▸ Goal of the exercise
Retype each line of the material exactly, please, skipping any picture in it.
<<<<
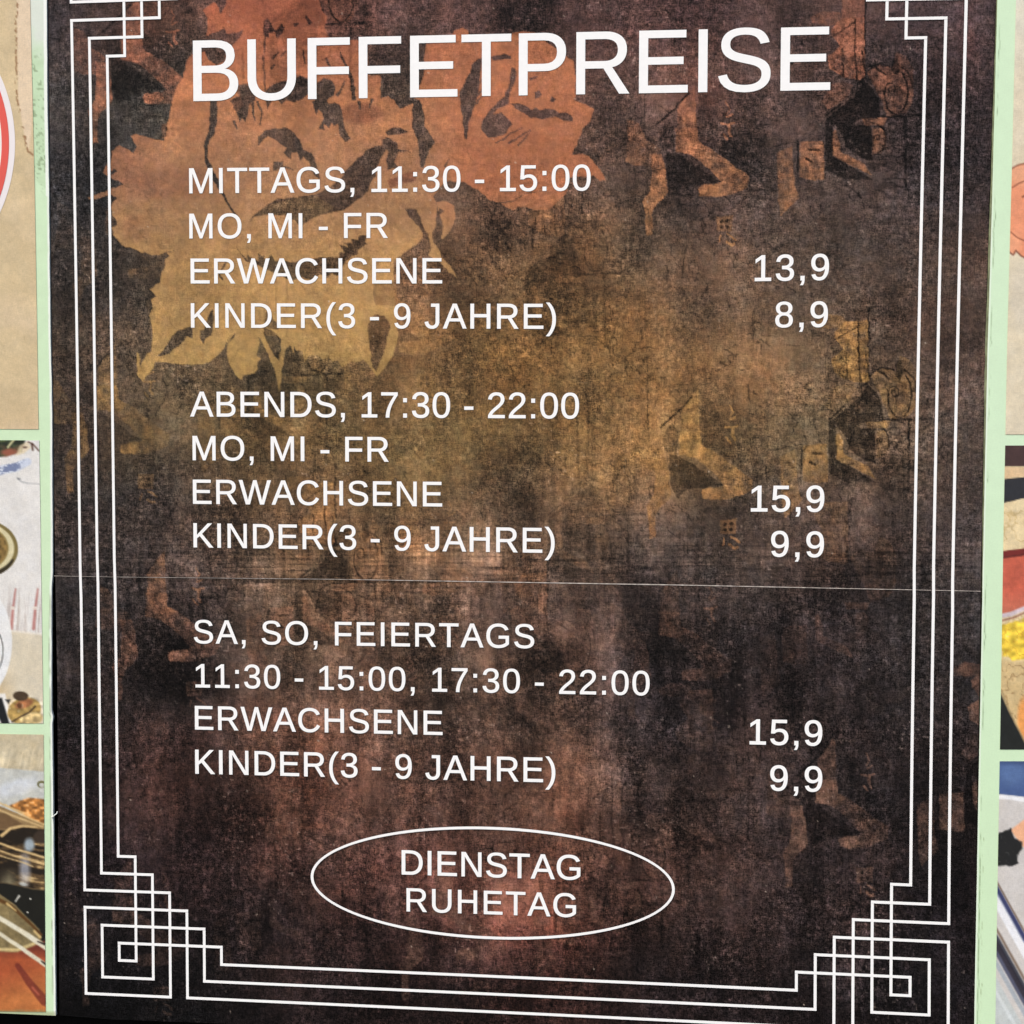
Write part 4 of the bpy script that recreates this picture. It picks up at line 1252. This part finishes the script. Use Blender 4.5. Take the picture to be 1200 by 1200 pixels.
def paint_l3(x, y):
    C = np.ones(x.shape + (3,)) * np.array([205, 190, 158.])
    rip = fbm(x + (y - 870) * .25, y, 5, 501, 3, .7, 9)
    C = C * (1 + .16 * rip * np.clip((y - 872) / 10, 0, 1))[..., None]
    dishm = np.clip((y - (897 + .09 * (x + 10))) / 1.5, 0, 1)
    C = mix(C, (196, 196, 188), dishm)
    C = mix(C, (214, 216, 218), ell(x, y, 22, 922, 26, 9, 6, -.3) * .8)
    C = mix(C, (110, 106, 70), (ell(x, y, 50, 918, 5, 4.4, 1) - ell(x, y, 50.5, 919, 3.2, 2.6, 1)).clip(0, 1))
    crumb = inpoly(x + fbm(x, y, 4, 505, 2) * 1.5, y, [(12, 944), (24, 938), (36, 934), (56, 936), (56, 966), (40, 962), (26, 952)])
    C = mix(C, (184, 122, 62), crumb)
    cn = vnoise(x, y, 3.2, 3.0, 507)
    C = C * (1 + .9 * crumb * cn)[..., None]
    C = mix(C, (232, 188, 130), crumb * np.clip(cn * 6 - 1.4, 0, 1) * .7)
    m = np.clip((y - (944 + .42 * (x - 4))) / 1.2, 0, 1)
    C = mix(C, (150, 122, 82), m * np.clip((y - 930) / 4, 0, 1))
    C = mix(C, (110, 84, 56), inpoly(x, y, [(-90, 948), (8, 952), (30, 966), (20, 970), (-90, 975)]))
    for p in ([(-10, 944), (20, 956), (52, 968)], [(8, 942), (30, 955), (55, 966)], [(-10, 935), (10, 944), (30, 952)]):
        C = mix(C, (216, 184, 130), strokes(x, y, p, 2.0) * .85)
    bowl = inpoly(x, y, [(-90, 970), (10, 972), (30, 968), (58, 972), (58, 1041), (40, 1040), (10, 1034), (-90, 1020)])
    C = mix(C, (96, 76, 50), bowl)
    refl = fbm(x - .15 * y, y - .12 * x, 15, 511, 4, 1.5, .45)
    bc = np.ones(x.shape + (3,)) * np.array([88, 68, 44.])
    bc = mix(bc, (34, 26, 18), np.clip(refl * 4, 0, 1))
    bc = mix(bc, (196, 164, 112), np.clip(-refl * 4 - .5, 0, 1))
    bc = mix(bc, (168, 158, 124), np.clip((y - 1014) / 18, 0, 1) * np.clip(1 - abs(x - 12) / 14, 0, 1) * .7)
    C = C * (1 - bowl[..., None]) + bc * bowl[..., None]
    C = mix(C, (214, 180, 124), strokes(x, y, [(4, 978), (14, 970), (28, 967), (44, 968)], 4, 2))
    C = mix(C, (60, 48, 38), ell(x, y, 50, 980, 9, 8, 3))
    C = mix(C, (168, 182, 190), ell(x, y, 36, 989, 6, 8, 4) * .9)
    C = mix(C, (190, 190, 196), ell(x, y, 31, 1018, 6, 18, 6) * .7)
    for p, w in (([(-10, 983), (20, 994), (55, 1004)], 2.6), ([(-10, 992), (20, 1002), (55, 1012)], 1.8), ([(-10, 998), (30, 1010), (40, 1014)], 1.5)):
        C = mix(C, (228, 194, 136), strokes(x, y, p, w) * .9)
    C = mix(C, (200, 204, 200), ell(x, y, 29, 1035, 5, 2, 1.5, .2) * .8)
    blk = inpoly(x, y, [(-90, 1024), (10, 1034), (40, 1041), (58, 1042), (58, 1112), (50, 1100), (20, 1060), (0, 1046), (-90, 1040)])
    C = mix(C, (26, 25, 20), blk)
    C = mix(C, (214, 210, 196), strokes(x, y, [(20, 1055), (24, 1049)], 1.6, 2.4) + ell(x, y, 37, 1052, 1.2, 1.2, 1) + ell(x, y, 34, 1068, 1, 1, 1))
    wood = inpoly(x, y, [(-90, 1040), (0, 1046), (20, 1060), (48, 1088), (50, 1098), (40, 1104), (20, 1112), (-90, 1112)])
    C = mix(C, (128, 112, 76), wood)
    C = C * (1 + wood * .25 * fbm(x, y, 6, 515, 3))[..., None]
    C = mix(C, (92, 62, 30), strokes(x, y, [(-10, 1048), (14, 1060), (34, 1078), (50, 1094)], 4.5, 3))
    C = mix(C, (206, 176, 116), strokes(x, y, [(10, 1058), (20, 1066)], 3, 1.5) + strokes(x, y, [(42, 1090), (49, 1097)], 2.5, 3))
    C = mix(C, (204, 180, 124), strokes(x, y, [(-40, 1106), (0, 1111), (22, 1112), (42, 1104)], 3.5))
    tab = inpoly(x, y, [(-90, 1110), (0, 1114), (22, 1115), (44, 1106), (60, 1098), (60, 1195), (-90, 1195)])
    tcol = np.ones(x.shape + (3,)) * np.array([168, 84, 50.])
    tcol = mix(tcol, (186, 112, 62), np.clip((y - 1140 + .3 * x) / 35, 0, 1))
    tcol = mix(tcol, (96, 42, 36), np.clip((1124 - y) / 14, 0, 1) * .7)
    tcol = tcol * (1 + .08 * fbm(x, y, 8, 521, 4, 1.5, .8))[..., None]
    tcol = mix(tcol, (110, 44, 36), strokes(x, y, [(22, 1130), (36, 1150), (54, 1172)], 6, 11) * .75)
    tcol = mix(tcol, (186, 96, 74), strokes(x, y, [(40, 1156), (47, 1164)], 3, 2) * .8)
    C = C * (1 - tab[..., None]) + tcol * tab[..., None]
    C = mix(C, (224, 216, 190), strokes(x, y, [(-40, 1050), (0, 1074), (30, 1092), (57, 1110)], 4.5, 6.5))
    C = mix(C, (222, 214, 188), strokes(x, y, [(-40, 1066), (0, 1092), (30, 1112), (57, 1131)], 4, 5))
    C = mix(C, (36, 24, 20), strokes(x, y, [(46, 1102), (56, 1106)], 1, 3) + strokes(x, y, [(50, 1125), (56, 1129)], 1, 3))
    C = mix(C, (150, 130, 84), np.clip((y - 1181 + fbm(x, y, 7, 523, 3)) / 2.5, 0, 1) * .7)
    return C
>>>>
▸ Reply to the exercise
Write part 4 of the bpy script that recreates this picture. It picks up at line 1252. This part finishes the script. Use Blender 4.5. Take the picture to be 1200 by 1200 pixels.
def paint_l3(x, y):
    C = np.ones(x.shape + (3,)) * np.array([205, 190, 158.])
    rip = fbm(x + (y - 870) * .25, y, 5, 501, 3, .7, 9)
    C = C * (1 + .16 * rip * np.clip((y - 872) / 10, 0, 1))[..., None]
    dishm = np.clip((y - (897 + .09 * (x + 10))) / 1.5, 0, 1)
    C = mix(C, (196, 196, 188), dishm)
    C = mix(C, (214, 216, 218), ell(x, y, 22, 922, 26, 9, 6, -.3) * .8)
    C = mix(C, (110, 106, 70), (ell(x, y, 50, 918, 5, 4.4, 1) - ell(x, y, 50.5, 919, 3.2, 2.6, 1)).clip(0, 1))
    crumb = inpoly(x + fbm(x, y, 4, 505, 2) * 1.5, y, [(12, 944), (24, 938), (36, 934), (56, 936), (56, 966), (40, 962), (26, 952)])
    C = mix(C, (184, 122, 62), crumb)
    cn = vnoise(x, y, 3.2, 3.0, 507)
    C = C * (1 + .9 * crumb * cn)[..., None]
    C = mix(C, (232, 188, 130), crumb * np.clip(cn * 6 - 1.4, 0, 1) * .7)
    m = np.clip((y - (944 + .42 * (x - 4))) / 1.2, 0, 1)
    C = mix(C, (150, 122, 82), m * np.clip((y - 930) / 4, 0, 1))
    C = mix(C, (110, 84, 56), inpoly(x, y, [(-90, 948), (8, 952), (30, 966), (20, 970), (-90, 975)]))
    for p in ([(-10, 944), (20, 956), (52, 968)], [(8, 942), (30, 955), (55, 966)], [(-10, 935), (10, 944), (30, 952)]):
        C = mix(C, (216, 184, 130), strokes(x, y, p, 2.0) * .85)
    bowl = inpoly(x, y, [(-90, 970), (10, 972), (30, 968), (58, 972), (58, 1041), (40, 1040), (10, 1034), (-90, 1020)])
    C = mix(C, (96, 76, 50), bowl)
    refl = fbm(x - .15 * y, y - .12 * x, 15, 511, 4, 1.5, .45)
    bc = np.ones(x.shape + (3,)) * np.array([88, 68, 44.])
    bc = mix(bc, (34, 26, 18), np.clip(refl * 4, 0, 1))
    bc = mix(bc, (196, 164, 112), np.clip(-refl * 4 - .5, 0, 1))
    bc = mix(bc, (168, 158, 124), np.clip((y - 1014) / 18, 0, 1) * np.clip(1 - abs(x - 12) / 14, 0, 1) * .7)
    C = C * (1 - bowl[..., None]) + bc * bowl[..., None]
    C = mix(C, (214, 180, 124), strokes(x, y, [(4, 978), (14, 970), (28, 967), (44, 968)], 4, 2))
    C = mix(C, (60, 48, 38), ell(x, y, 50, 980, 9, 8, 3))
    C = mix(C, (168, 182, 190), ell(x, y, 36, 989, 6, 8, 4) * .9)
    C = mix(C, (190, 190, 196), ell(x, y, 31, 1018, 6, 18, 6) * .7)
    for p, w in (([(-10, 983), (20, 994), (55, 1004)], 2.6), ([(-10, 992), (20, 1002), (55, 1012)], 1.8), ([(-10, 998), (30, 1010), (40, 1014)], 1.5)):
        C = mix(C, (228, 194, 136), strokes(x, y, p, w) * .9)
    C = mix(C, (200, 204, 200), ell(x, y, 29, 1035, 5, 2, 1.5, .2) * .8)
    blk = inpoly(x, y, [(-90, 1024), (10, 1034), (40, 1041), (58, 1042), (58, 1112), (50, 1100), (20, 1060), (0, 1046), (-90, 1040)])
    C = mix(C, (26, 25, 20), blk)
    C = mix(C, (214, 210, 196), strokes(x, y, [(20, 1055), (24, 1049)], 1.6, 2.4) + ell(x, y, 37, 1052, 1.2, 1.2, 1) + ell(x, y, 34, 1068, 1, 1, 1))
    wood = inpoly(x, y, [(-90, 1040), (0, 1046), (20, 1060), (48, 1088), (50, 1098), (40, 1104), (20, 1112), (-90, 1112)])
    C = mix(C, (128, 112, 76), wood)
    C = C * (1 + wood * .25 * fbm(x, y, 6, 515, 3))[..., None]
    C = mix(C, (92, 62, 30), strokes(x, y, [(-10, 1048), (14, 1060), (34, 1078), (50, 1094)], 4.5, 3))
    C = mix(C, (206, 176, 116), strokes(x, y, [(10, 1058), (20, 1066)], 3, 1.5) + strokes(x, y, [(42, 1090), (49, 1097)], 2.5, 3))
    C = mix(C, (204, 180, 124), strokes(x, y, [(-40, 1106), (0, 1111), (22, 1112), (42, 1104)], 3.5))
    tab = inpoly(x, y, [(-90, 1110), (0, 1114), (22, 1115), (44, 1106), (60, 1098), (60, 1195), (-90, 1195)])
    tcol = np.ones(x.shape + (3,)) * np.array([168, 84, 50.])
    tcol = mix(tcol, (186, 112, 62), np.clip((y - 1140 + .3 * x) / 35, 0, 1))
    tcol = mix(tcol, (96, 42, 36), np.clip((1124 - y) / 14, 0, 1) * .7)
    tcol = tcol * (1 + .08 * fbm(x, y, 8, 521, 4, 1.5, .8))[..., None]
    tcol = mix(tcol, (110, 44, 36), strokes(x, y, [(22, 1130), (36, 1150), (54, 1172)], 6, 11) * .75)
    tcol = mix(tcol, (186, 96, 74), strokes(x, y, [(40, 1156), (47, 1164)], 3, 2) * .8)
    C = C * (1 - tab[..., None]) + tcol * tab[..., None]
    C = mix(C, (224, 216, 190), strokes(x, y, [(-40, 1050), (0, 1074), (30, 1092), (57, 1110)], 4.5, 6.5))
    C = mix(C, (222, 214, 188), strokes(x, y, [(-40, 1066), (0, 1092), (30, 1112), (57, 1131)], 4, 5))
    C = mix(C, (36, 24, 20), strokes(x, y, [(46, 1102), (56, 1106)], 1, 3) + strokes(x, y, [(50, 1125), (56, 1129)], 1, 3))
    C = mix(C, (150, 130, 84), np.clip((y - 1181 + fbm(x, y, 7, 523, 3)) / 2.5, 0, 1) * .7)
    return C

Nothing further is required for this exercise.